Here are some experiments with a 3136x1776 H.264 test stream that may help point toward an answer

Product            Sample/settings                                    MB used per decode
(Media SDK)    sample_decode, SW, system memory      80 
(Media SDK)    sample_decode, HW, system memory      240 
(Media SDK)    sample_decode, HW, d3d11 memory        180 
(IPP 8)             umc_video_dec_con:                               180 

Experiments were with an Intel(R) Core(TM) i5-3427U processor, Media SDK 2013 R2 and driver 15.33.8.64.3345 (10.18.10.3345).  MB/decode gathered via Sysinternals Process Explorer.

I'm not seeing the low memory footprint for IPP that you are, but your implementation may not have as much overhead as the umc_video_dec_con sample and I'm looking at a different IPP version.  

If your application decodes then does work on the CPU before encode it can make sense to decode in software.  In addition to needing extra memory, the GPU->CPU copy required to do HW decode in this scenario adds a lot of overhead.  Of course it is up to you to choose which decoder makes the most sense, but please keep in mind that UMC was always a sample.  It was never intended for production use without significant modification and it is now end of life.  Media SDK is fully productized and will continue to improve.

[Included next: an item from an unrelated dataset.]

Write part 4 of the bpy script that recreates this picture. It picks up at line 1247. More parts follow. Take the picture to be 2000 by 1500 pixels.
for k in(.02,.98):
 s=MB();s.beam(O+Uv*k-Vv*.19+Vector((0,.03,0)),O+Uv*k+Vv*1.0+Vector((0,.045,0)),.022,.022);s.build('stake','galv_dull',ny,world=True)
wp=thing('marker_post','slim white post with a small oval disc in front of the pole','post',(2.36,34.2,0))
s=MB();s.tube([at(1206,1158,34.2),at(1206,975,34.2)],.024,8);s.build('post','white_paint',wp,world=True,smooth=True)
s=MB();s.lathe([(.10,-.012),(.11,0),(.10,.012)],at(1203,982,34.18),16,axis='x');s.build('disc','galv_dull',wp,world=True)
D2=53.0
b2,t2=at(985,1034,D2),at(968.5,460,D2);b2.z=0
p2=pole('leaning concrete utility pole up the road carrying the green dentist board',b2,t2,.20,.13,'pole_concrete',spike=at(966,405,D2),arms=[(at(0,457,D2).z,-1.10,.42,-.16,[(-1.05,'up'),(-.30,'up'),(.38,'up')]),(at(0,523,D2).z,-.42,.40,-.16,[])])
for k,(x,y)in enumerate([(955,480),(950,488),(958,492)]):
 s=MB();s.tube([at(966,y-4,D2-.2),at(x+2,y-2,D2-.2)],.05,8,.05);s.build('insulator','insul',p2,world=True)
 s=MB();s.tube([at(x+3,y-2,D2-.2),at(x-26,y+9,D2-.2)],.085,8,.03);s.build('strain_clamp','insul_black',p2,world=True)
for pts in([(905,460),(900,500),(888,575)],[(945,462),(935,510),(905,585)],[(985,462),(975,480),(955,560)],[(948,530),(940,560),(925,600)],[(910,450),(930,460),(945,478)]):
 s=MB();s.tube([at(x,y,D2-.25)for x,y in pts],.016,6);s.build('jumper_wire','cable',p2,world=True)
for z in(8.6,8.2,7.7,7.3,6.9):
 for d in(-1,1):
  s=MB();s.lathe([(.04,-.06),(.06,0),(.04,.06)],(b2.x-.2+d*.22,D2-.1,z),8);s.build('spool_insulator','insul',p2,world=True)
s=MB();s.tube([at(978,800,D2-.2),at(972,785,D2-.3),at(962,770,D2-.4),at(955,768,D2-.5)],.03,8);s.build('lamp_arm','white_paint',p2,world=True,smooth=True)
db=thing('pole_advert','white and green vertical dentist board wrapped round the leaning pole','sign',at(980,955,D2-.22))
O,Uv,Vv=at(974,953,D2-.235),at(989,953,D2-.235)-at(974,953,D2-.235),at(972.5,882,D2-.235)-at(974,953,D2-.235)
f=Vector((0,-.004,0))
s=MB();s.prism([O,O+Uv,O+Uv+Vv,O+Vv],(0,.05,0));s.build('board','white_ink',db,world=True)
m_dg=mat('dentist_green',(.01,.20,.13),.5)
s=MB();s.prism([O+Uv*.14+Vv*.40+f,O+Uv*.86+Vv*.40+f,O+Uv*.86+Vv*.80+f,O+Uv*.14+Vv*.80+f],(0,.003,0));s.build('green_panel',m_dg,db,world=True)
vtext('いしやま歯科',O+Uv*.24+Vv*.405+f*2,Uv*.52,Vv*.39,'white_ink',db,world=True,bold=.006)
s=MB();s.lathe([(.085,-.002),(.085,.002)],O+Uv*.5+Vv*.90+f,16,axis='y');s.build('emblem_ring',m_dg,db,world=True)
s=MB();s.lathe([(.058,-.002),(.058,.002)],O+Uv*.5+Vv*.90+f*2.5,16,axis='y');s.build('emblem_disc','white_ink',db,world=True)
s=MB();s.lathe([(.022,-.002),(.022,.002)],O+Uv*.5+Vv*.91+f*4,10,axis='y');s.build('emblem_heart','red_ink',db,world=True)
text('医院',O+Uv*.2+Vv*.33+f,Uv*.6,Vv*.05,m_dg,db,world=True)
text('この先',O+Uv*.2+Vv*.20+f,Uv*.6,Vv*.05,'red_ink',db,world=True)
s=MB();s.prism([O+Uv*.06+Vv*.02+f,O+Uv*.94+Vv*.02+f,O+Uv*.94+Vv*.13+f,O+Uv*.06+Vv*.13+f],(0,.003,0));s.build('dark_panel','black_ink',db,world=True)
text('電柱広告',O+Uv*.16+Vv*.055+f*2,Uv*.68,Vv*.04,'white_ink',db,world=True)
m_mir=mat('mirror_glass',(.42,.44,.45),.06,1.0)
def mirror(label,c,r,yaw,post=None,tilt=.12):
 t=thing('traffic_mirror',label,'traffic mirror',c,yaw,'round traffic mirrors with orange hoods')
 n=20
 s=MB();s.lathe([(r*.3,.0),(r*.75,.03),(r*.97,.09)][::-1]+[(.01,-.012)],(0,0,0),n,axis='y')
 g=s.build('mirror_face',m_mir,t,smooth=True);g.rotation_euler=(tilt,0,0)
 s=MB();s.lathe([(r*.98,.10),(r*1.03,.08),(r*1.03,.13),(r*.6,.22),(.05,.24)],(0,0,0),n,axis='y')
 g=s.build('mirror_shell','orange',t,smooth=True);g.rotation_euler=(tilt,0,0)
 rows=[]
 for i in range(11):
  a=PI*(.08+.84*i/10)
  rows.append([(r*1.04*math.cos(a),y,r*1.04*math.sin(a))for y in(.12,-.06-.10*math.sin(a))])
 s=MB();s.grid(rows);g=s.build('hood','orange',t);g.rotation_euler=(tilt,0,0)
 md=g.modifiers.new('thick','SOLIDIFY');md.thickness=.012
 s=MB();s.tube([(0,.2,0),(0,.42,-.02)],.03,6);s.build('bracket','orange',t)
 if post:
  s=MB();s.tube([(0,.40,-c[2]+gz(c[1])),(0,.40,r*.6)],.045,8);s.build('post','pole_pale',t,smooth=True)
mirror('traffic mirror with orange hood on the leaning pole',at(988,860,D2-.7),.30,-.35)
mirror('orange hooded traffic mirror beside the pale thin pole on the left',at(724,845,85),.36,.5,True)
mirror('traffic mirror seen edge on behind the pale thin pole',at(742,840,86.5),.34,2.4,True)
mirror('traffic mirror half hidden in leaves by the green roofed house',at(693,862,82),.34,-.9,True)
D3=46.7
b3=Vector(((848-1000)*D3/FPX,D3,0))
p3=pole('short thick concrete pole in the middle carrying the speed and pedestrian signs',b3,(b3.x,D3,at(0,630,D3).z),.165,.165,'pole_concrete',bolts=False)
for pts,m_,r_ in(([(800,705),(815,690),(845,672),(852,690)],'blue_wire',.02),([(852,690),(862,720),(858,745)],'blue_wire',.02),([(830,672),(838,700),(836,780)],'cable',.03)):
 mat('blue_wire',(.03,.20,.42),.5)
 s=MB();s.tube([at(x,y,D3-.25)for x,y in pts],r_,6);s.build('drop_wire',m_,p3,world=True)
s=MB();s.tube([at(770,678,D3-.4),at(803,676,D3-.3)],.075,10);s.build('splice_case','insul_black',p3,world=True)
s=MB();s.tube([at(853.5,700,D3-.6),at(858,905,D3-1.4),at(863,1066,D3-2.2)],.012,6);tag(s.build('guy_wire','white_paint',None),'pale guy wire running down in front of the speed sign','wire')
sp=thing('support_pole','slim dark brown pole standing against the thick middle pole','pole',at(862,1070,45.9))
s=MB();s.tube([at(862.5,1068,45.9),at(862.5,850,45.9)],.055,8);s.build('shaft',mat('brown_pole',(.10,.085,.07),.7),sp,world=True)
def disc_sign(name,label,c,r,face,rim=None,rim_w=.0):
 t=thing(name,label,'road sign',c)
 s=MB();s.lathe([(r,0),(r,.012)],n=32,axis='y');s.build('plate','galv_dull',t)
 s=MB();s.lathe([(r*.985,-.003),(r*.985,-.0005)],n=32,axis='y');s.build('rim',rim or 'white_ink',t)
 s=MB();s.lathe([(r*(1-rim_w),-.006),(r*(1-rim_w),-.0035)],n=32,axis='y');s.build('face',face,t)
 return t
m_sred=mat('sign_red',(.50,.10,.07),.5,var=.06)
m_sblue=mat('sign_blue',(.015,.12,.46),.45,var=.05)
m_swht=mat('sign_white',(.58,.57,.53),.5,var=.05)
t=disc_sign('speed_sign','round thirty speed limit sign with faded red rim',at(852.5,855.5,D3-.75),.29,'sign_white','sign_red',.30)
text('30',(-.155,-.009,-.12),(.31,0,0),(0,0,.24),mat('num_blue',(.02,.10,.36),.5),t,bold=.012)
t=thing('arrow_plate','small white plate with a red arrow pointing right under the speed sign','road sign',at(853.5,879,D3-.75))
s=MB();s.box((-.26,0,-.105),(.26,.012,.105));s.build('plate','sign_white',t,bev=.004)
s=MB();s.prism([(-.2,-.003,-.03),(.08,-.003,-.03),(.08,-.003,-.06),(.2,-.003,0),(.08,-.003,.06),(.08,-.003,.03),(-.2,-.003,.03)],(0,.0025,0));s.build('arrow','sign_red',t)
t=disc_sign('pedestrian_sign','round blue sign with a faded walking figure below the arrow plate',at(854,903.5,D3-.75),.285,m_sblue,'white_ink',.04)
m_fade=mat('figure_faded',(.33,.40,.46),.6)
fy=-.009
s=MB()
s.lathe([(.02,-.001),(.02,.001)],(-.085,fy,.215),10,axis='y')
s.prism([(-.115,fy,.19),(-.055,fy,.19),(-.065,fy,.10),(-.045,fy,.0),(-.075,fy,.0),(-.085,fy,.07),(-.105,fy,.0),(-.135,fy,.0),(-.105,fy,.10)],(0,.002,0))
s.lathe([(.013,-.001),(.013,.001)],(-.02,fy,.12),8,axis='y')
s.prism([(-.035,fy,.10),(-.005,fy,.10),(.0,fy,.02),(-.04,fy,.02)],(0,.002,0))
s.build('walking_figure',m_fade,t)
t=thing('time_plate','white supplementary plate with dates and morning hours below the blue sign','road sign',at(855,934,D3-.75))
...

When using hardware sessions there are many advantages to using video memory.  That may help decrease your memory footprint further.  However, even if memory requirements for HW decode could be reduced to the level of SW decode, if your pipelines decode->copy to CPU->do CPU work->copy to GPU->encode you may not see a performance advantage from HW decode.  The best performance scenario will be to find a way to keep the entire pipeline on the GPU for most of your streams.